In response, the delegation was quite clear that following the signing of a UK trade agreement with Colombia, Peru and Ecuador in 2019 they want the UK, which backed the 2016 Peace Agreement, to include mechanisms to ensure that Colombia makes concrete improvements on Human Rights.

In his inaugural speech, Petro promised his incoming government will bring “true and definitive peace” to Colombia. To do this, he invited historic political opponents to the table to reach a common agreement through which both guerrilla and paramilitary forces will lay down their arms.

Soon after the last active guerrilla force in Colombia, the ELN requested fresh negotiations with the government to lay down their arms. This was followed by a joint letter by dozens of right wing paramilitary forces and drug/criminal cartels who called for a ceasefire to negotiate terms for peace. 

“I am cautiously hopefully that the election of Petro and his new peace process will work out so that he can introduce his necessary social reforms.
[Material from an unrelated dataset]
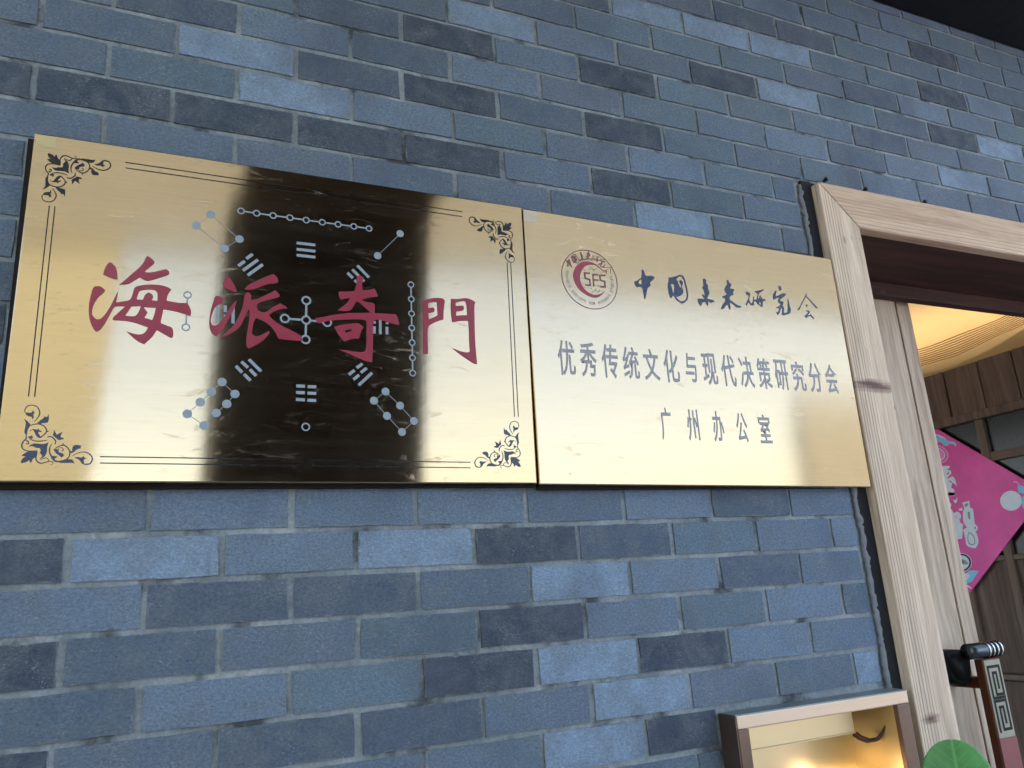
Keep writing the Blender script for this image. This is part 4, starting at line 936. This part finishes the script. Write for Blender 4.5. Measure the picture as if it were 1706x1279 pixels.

I’d like to think we helped in some small way by visiting Colombia and I am glad I went. Justice for Columbia are well organised and it was certainly no holiday and it takes a bit of time when you get home to process everything you have witnessed,” said Michelle who will now be seeking to get more Unite branches to affiliate to Justice for Colombia and who is willing to speak at trade union and labour meetings about what she witnessed whilst in South America.